*TASK TO CARRY OUT*: In the listing below, locate the line with "Write a Blender" and the line with "scene = bpy.context.scene", then output both and everything between them exactly, minus any pictures.

* start *

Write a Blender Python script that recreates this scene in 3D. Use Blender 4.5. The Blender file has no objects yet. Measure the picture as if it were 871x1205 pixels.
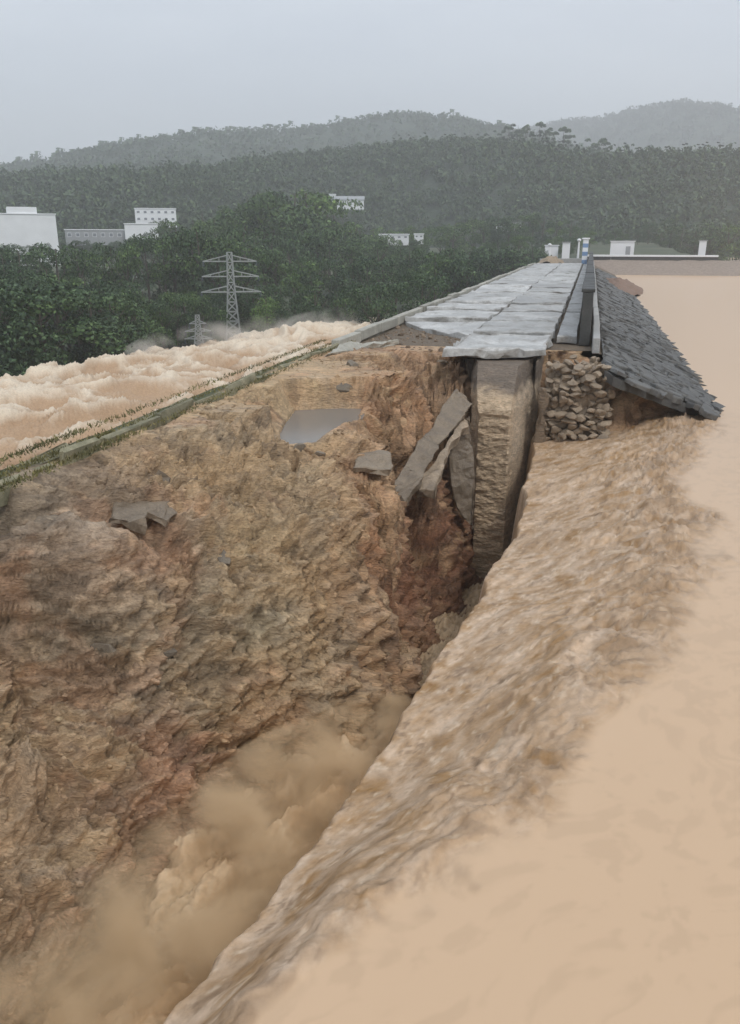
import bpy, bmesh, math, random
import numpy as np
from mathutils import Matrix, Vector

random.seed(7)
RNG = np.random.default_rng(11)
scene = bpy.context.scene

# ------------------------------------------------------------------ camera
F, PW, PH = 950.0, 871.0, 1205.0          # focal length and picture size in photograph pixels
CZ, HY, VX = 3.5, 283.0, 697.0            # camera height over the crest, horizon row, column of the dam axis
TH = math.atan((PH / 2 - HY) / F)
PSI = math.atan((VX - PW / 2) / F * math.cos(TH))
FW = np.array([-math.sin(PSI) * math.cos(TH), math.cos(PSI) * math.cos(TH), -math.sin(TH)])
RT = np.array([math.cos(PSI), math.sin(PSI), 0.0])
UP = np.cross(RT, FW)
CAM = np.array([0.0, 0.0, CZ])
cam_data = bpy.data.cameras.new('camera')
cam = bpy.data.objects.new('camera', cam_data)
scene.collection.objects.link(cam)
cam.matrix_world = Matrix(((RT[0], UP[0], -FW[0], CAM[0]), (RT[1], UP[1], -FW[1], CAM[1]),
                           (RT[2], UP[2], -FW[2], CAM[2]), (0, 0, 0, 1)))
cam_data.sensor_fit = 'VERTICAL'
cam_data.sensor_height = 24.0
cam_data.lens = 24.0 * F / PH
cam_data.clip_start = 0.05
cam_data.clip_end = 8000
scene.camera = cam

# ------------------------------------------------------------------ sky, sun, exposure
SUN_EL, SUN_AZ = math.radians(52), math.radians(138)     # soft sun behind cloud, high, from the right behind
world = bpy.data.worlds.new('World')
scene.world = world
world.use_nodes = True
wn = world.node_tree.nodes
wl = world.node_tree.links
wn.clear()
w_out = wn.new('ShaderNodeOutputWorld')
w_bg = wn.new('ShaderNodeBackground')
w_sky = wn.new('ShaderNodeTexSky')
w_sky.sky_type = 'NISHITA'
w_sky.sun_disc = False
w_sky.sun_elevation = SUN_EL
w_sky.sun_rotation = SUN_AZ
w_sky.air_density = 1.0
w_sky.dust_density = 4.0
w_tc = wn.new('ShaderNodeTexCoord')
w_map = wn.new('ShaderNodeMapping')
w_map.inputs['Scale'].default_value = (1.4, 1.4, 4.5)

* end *
* start *

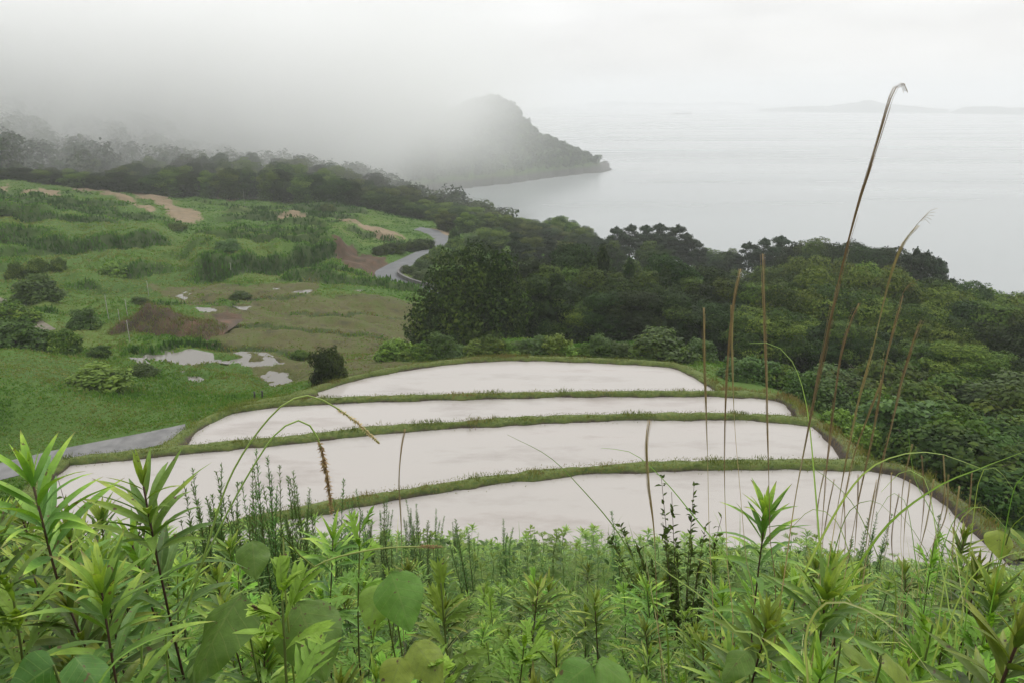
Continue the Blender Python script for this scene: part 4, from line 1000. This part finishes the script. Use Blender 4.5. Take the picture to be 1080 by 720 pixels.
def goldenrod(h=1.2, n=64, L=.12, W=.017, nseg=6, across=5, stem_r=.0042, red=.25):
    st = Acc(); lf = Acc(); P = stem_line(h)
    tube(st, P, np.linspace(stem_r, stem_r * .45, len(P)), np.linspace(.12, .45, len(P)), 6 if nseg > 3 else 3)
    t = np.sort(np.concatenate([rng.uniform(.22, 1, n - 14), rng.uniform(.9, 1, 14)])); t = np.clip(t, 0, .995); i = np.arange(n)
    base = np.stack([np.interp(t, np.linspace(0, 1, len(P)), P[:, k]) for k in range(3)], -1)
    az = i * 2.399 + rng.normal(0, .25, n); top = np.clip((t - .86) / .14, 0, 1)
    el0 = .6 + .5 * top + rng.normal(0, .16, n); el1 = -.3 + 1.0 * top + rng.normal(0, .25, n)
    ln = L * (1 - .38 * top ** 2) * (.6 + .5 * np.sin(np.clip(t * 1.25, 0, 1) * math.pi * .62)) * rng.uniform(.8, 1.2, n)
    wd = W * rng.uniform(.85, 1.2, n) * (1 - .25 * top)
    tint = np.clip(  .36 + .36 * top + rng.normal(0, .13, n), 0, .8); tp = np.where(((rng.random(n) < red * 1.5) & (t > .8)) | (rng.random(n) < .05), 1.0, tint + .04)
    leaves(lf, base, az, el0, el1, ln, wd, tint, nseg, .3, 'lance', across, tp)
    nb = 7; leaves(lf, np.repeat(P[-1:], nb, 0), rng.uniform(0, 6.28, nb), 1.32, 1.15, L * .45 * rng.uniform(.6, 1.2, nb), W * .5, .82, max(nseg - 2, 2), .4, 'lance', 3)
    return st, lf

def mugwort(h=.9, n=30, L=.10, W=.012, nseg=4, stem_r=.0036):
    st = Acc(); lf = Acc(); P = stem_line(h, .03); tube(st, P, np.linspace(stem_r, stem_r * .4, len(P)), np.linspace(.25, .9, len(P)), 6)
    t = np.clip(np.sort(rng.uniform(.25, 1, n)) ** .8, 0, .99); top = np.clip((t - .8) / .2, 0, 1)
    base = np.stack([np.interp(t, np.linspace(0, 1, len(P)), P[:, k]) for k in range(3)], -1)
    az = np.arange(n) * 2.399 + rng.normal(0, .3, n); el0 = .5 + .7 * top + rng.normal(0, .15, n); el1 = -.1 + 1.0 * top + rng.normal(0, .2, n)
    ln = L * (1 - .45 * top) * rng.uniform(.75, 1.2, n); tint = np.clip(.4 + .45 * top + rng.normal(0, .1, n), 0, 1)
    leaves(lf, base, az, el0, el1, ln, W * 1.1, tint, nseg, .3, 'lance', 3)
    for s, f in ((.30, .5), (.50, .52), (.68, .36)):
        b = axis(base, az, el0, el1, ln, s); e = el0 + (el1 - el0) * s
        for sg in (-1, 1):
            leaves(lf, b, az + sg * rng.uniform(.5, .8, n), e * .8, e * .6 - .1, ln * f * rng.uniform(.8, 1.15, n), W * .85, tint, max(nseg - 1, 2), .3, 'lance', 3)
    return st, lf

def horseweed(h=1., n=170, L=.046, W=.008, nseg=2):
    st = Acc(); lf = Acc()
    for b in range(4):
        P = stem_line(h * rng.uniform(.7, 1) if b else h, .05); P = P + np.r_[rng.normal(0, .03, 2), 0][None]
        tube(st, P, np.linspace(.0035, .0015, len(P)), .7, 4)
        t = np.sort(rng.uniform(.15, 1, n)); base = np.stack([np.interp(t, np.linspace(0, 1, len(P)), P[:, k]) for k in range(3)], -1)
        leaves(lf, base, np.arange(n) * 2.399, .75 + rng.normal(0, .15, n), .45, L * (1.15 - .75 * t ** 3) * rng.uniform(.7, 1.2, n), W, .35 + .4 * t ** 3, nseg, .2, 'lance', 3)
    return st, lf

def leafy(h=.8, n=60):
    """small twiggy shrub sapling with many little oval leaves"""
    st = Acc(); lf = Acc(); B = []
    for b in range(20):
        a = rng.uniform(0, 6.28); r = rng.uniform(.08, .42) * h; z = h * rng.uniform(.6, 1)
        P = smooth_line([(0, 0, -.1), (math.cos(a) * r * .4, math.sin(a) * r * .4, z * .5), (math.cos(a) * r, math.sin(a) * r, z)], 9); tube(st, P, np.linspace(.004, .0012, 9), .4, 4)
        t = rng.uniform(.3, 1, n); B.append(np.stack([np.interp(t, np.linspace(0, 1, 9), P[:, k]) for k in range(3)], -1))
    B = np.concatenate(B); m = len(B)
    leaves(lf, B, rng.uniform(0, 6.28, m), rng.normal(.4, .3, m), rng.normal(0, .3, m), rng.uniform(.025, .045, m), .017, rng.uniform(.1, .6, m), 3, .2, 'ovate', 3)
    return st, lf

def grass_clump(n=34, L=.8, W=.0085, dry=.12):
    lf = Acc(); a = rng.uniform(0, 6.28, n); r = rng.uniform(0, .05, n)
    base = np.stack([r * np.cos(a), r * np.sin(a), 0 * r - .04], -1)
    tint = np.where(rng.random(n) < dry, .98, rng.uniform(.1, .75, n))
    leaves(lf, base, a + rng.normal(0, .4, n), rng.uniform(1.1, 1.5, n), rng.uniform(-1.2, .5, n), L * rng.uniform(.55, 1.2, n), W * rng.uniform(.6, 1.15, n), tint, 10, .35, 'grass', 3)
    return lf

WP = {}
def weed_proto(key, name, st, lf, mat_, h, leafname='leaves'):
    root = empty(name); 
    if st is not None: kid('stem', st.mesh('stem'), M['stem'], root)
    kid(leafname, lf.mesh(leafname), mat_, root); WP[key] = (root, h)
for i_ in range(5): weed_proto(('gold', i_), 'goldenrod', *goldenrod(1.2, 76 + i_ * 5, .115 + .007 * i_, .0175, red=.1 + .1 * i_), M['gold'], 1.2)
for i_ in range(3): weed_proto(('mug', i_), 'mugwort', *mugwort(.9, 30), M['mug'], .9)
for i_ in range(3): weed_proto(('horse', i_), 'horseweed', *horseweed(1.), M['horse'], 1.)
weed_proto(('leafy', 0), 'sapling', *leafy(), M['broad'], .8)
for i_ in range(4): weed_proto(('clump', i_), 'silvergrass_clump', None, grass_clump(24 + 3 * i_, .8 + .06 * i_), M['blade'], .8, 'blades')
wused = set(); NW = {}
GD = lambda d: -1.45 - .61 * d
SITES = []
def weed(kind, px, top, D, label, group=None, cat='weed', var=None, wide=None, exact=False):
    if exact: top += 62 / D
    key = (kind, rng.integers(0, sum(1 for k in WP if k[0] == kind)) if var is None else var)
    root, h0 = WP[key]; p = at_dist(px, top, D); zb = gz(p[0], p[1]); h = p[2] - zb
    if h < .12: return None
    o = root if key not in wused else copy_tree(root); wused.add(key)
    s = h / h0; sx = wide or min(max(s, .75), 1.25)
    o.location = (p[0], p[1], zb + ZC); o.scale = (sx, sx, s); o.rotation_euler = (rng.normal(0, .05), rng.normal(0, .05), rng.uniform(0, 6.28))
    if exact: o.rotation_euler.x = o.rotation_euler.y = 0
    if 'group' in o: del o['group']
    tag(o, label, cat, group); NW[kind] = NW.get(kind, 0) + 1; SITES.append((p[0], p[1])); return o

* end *

*TASK ANSWER*:
Write a Blender Python script that recreates this scene in 3D. Use Blender 4.5. The Blender file has no objects yet. Measure the picture as if it were 871x1205 pixels.
import bpy, bmesh, math, random
import numpy as np
from mathutils import Matrix, Vector

random.seed(7)
RNG = np.random.default_rng(11)
scene = bpy.context.scene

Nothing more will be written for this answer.